Collect all lines below with the string "wide".

** start of DATASET CONTENT **

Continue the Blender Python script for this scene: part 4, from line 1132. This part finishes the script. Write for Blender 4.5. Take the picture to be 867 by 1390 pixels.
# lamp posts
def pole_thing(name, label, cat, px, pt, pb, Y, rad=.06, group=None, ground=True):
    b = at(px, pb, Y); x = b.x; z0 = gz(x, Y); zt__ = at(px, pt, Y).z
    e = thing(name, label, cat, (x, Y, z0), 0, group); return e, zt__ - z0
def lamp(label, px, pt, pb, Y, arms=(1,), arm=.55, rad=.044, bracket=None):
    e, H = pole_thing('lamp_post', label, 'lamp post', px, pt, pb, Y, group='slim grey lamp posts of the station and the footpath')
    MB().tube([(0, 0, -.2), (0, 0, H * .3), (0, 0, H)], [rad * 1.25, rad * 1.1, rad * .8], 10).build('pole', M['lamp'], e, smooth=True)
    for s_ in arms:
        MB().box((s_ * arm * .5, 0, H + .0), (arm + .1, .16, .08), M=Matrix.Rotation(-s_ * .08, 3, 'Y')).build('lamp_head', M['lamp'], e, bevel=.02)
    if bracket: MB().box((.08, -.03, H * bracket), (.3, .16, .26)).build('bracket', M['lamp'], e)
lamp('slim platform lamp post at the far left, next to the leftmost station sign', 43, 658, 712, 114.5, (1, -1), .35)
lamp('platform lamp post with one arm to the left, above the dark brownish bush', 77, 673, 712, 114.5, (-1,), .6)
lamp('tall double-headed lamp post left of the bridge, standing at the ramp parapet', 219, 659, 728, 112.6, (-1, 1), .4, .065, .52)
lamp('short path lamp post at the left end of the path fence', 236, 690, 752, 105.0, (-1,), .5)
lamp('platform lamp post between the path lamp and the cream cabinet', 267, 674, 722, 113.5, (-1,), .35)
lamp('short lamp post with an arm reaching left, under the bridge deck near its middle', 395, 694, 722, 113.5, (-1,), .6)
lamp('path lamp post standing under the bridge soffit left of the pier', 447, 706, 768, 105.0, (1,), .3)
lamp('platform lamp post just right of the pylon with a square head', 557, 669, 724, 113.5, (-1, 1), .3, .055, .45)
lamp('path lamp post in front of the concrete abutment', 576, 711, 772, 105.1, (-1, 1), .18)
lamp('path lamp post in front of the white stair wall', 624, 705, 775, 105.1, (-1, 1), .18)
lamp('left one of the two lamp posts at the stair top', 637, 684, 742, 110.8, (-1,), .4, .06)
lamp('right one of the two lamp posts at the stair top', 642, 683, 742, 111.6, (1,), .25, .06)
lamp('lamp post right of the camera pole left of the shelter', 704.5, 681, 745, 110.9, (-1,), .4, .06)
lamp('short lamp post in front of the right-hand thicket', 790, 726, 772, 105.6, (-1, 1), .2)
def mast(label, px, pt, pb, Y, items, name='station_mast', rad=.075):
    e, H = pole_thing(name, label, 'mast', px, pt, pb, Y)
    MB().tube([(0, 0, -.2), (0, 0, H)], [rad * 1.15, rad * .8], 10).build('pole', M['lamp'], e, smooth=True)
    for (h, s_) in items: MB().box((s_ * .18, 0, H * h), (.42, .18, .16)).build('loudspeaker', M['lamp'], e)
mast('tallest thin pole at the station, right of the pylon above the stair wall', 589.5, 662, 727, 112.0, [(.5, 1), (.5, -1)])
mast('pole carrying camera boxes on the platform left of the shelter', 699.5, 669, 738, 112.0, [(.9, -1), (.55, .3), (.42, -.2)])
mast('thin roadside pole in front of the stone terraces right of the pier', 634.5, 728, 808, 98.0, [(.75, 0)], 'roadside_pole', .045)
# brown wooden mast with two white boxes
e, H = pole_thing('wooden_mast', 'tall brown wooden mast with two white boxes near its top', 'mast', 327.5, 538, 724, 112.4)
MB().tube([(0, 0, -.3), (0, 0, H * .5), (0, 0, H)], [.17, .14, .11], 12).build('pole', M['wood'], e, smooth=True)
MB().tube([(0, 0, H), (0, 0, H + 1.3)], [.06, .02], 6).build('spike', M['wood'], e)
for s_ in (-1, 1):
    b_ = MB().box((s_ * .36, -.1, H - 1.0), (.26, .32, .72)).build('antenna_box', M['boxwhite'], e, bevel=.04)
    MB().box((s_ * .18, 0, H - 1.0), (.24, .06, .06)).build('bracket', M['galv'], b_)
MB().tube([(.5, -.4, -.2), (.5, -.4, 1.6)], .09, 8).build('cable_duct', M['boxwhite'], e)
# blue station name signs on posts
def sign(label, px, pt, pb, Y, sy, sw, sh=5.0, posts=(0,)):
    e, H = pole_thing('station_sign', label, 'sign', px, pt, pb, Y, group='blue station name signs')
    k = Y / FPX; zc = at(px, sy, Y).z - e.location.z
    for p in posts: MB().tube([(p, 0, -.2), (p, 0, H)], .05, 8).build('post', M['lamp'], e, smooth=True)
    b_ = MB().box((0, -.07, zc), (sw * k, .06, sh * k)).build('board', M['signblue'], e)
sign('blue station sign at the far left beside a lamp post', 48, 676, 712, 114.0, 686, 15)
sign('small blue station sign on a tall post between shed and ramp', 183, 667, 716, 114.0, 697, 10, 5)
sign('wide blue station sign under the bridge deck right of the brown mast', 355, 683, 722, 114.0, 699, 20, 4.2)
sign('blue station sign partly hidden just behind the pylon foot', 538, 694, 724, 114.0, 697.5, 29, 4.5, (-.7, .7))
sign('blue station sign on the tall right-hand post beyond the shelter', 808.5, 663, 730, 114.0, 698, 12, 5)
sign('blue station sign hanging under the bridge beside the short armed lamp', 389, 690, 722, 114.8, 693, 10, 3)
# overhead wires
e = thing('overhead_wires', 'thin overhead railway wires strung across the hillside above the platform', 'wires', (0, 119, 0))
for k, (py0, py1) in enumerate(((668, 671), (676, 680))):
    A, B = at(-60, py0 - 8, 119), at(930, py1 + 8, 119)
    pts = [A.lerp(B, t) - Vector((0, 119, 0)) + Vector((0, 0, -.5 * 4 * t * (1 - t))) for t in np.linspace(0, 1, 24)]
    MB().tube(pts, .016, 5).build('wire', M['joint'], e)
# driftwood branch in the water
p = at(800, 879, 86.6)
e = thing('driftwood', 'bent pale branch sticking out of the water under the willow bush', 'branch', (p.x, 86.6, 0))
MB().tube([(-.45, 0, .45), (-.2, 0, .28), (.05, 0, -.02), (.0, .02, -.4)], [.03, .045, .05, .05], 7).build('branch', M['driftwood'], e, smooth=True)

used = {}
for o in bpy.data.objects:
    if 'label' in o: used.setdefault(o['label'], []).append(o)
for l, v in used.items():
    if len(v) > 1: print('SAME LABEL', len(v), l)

** end of DATASET CONTENT **
** start of DATASET CONTENT **

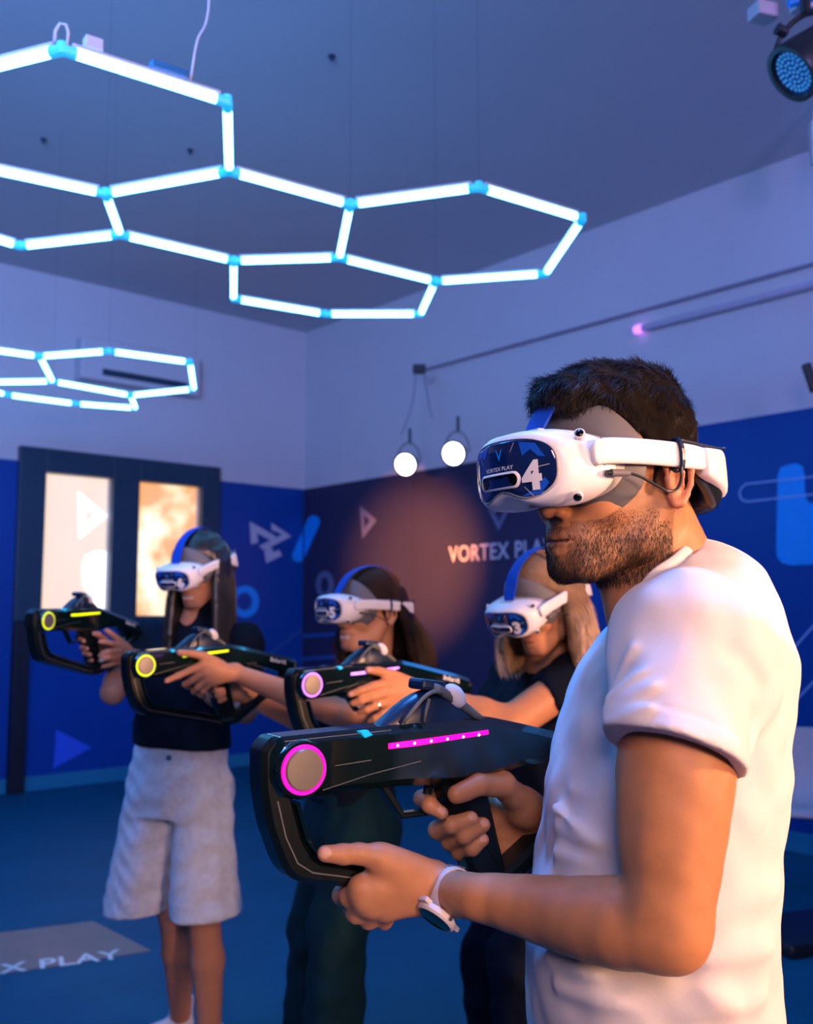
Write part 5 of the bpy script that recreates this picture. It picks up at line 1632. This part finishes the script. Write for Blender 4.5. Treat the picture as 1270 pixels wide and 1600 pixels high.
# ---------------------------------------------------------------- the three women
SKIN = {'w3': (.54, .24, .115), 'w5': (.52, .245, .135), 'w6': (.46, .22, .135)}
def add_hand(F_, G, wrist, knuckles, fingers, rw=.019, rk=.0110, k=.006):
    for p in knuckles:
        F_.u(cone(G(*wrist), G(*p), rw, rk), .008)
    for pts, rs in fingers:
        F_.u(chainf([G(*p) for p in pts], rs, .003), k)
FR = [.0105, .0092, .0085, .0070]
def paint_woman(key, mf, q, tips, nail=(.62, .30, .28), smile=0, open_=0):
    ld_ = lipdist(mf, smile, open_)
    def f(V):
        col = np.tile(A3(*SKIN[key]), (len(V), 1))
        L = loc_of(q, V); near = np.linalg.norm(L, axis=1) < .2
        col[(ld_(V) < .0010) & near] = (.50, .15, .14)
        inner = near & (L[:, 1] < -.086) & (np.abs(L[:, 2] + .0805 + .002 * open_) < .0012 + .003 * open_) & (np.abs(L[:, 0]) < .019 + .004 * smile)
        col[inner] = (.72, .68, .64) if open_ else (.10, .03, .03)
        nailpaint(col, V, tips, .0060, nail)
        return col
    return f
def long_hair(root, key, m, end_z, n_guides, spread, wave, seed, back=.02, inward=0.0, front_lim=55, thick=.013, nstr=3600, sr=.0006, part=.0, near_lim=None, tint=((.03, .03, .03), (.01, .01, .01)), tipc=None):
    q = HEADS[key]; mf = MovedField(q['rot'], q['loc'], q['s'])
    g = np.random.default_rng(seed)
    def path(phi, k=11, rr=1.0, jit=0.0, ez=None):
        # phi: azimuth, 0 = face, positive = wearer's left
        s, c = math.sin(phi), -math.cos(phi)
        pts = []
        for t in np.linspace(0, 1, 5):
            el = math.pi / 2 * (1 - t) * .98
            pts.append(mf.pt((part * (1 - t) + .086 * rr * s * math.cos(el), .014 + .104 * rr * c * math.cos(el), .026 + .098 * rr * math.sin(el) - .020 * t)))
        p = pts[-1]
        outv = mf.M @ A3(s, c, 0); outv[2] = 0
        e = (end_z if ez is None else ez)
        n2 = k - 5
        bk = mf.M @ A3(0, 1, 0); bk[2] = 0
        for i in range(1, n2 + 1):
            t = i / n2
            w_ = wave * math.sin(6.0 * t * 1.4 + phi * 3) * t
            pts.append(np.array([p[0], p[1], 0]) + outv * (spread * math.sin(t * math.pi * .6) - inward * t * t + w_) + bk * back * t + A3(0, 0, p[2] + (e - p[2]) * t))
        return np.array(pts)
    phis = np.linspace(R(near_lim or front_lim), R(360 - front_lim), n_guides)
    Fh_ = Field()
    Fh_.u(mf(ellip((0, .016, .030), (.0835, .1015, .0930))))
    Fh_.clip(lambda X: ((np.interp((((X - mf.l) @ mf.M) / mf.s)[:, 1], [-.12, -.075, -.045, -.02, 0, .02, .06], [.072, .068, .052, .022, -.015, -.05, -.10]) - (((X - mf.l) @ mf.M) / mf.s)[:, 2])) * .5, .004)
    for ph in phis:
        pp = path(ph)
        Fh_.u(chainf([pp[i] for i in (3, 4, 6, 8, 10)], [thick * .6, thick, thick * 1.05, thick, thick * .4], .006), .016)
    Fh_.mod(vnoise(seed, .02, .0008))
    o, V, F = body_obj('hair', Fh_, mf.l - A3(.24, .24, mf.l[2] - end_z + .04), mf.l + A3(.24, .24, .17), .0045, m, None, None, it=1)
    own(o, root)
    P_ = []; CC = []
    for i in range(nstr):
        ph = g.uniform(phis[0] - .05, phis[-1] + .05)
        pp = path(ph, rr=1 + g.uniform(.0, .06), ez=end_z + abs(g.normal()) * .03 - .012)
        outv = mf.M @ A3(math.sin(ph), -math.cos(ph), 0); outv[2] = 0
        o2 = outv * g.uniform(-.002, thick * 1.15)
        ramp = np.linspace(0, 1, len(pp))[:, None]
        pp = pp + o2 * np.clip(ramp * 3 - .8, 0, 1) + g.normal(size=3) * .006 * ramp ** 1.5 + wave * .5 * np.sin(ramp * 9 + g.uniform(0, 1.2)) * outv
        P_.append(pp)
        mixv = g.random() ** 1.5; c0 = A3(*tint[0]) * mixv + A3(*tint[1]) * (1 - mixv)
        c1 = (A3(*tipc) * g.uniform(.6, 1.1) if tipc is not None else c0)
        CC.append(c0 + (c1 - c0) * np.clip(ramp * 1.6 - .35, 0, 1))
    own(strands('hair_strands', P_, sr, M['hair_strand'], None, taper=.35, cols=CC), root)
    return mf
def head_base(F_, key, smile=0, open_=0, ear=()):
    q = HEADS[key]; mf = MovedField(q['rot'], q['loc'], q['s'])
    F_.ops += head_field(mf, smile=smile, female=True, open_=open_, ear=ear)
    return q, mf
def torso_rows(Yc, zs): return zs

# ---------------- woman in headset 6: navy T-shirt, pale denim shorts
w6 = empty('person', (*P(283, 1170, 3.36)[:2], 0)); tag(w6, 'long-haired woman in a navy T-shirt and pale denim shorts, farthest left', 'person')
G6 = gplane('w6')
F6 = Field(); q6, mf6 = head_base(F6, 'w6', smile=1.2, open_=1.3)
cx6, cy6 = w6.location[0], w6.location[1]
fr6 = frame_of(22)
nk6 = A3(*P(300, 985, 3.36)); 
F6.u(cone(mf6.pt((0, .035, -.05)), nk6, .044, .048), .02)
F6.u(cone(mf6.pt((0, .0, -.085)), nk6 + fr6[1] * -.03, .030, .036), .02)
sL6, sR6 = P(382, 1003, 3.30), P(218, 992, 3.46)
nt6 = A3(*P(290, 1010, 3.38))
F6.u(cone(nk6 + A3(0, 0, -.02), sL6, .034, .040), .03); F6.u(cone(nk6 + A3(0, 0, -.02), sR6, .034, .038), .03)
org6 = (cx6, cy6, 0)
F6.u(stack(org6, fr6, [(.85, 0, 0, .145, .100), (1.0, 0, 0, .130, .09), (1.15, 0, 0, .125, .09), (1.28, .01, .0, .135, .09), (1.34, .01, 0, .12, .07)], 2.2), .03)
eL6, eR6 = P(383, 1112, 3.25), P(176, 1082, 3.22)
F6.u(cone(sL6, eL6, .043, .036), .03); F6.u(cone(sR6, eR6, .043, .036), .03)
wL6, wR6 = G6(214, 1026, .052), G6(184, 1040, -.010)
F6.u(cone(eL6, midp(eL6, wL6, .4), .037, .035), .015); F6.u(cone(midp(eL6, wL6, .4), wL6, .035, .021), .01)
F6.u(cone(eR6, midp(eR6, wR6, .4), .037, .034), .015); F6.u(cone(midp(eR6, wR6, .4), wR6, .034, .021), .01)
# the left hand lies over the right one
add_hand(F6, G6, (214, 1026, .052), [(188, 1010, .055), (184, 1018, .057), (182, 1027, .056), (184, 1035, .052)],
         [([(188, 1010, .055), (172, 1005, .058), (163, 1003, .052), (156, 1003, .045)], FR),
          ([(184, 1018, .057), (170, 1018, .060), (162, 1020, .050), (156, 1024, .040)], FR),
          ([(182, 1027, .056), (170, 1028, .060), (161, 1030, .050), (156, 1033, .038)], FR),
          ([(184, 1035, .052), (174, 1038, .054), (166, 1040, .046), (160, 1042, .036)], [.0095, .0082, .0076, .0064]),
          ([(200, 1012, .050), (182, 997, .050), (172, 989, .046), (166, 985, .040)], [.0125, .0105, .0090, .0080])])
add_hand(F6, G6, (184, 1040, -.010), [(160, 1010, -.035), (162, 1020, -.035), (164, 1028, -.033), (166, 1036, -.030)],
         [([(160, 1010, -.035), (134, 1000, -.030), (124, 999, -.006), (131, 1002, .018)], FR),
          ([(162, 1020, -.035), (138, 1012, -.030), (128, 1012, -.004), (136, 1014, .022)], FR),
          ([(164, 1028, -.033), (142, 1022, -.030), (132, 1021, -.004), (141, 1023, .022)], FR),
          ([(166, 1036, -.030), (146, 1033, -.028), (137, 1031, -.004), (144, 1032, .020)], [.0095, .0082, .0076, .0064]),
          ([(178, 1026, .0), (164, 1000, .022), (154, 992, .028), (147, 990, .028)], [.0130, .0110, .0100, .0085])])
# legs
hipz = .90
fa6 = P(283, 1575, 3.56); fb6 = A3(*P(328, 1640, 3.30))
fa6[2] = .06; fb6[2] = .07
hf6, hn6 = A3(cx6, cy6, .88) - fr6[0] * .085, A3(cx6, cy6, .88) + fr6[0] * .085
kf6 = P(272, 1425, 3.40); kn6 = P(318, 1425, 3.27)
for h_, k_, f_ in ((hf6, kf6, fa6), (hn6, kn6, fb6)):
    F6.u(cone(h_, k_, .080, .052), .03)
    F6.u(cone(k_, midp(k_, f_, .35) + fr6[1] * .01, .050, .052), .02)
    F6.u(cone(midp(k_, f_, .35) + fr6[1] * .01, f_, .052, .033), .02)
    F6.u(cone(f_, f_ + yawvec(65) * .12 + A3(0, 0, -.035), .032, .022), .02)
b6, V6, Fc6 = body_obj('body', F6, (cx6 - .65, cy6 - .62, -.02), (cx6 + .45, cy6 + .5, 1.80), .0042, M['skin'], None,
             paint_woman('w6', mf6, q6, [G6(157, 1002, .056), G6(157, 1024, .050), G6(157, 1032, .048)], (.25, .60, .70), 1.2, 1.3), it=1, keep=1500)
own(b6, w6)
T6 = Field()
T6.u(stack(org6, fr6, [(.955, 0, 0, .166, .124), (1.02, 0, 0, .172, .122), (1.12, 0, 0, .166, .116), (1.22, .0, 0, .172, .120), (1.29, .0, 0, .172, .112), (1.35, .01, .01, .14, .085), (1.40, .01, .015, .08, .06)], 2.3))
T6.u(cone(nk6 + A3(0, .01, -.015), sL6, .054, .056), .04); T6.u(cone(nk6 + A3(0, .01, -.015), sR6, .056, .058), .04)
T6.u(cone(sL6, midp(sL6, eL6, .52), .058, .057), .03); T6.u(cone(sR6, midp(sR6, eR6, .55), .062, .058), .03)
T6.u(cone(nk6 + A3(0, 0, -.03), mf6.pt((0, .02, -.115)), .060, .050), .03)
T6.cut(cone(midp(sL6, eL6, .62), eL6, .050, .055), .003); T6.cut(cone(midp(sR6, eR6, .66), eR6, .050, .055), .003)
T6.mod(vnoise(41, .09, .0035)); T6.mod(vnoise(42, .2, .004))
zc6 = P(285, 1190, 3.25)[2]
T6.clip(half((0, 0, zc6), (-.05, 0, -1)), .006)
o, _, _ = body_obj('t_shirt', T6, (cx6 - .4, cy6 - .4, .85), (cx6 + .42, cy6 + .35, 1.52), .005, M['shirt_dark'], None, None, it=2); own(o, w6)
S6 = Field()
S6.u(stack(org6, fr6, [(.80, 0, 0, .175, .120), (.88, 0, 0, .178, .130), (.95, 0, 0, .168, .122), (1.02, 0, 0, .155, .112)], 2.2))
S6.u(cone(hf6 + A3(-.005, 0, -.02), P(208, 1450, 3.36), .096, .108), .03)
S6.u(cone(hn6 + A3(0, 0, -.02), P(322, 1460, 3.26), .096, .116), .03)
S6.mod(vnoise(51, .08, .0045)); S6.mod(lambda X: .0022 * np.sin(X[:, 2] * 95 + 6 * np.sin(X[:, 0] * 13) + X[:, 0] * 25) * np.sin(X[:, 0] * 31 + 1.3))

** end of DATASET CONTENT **

== ANSWER BELOW ==
sign('wide blue station sign under the bridge deck right of the brown mast', 355, 683, 722, 114.0, 699, 20, 4.2)
Write part 5 of the bpy script that recreates this picture. It picks up at line 1632. This part finishes the script. Write for Blender 4.5. Treat the picture as 1270 pixels wide and 1600 pixels high.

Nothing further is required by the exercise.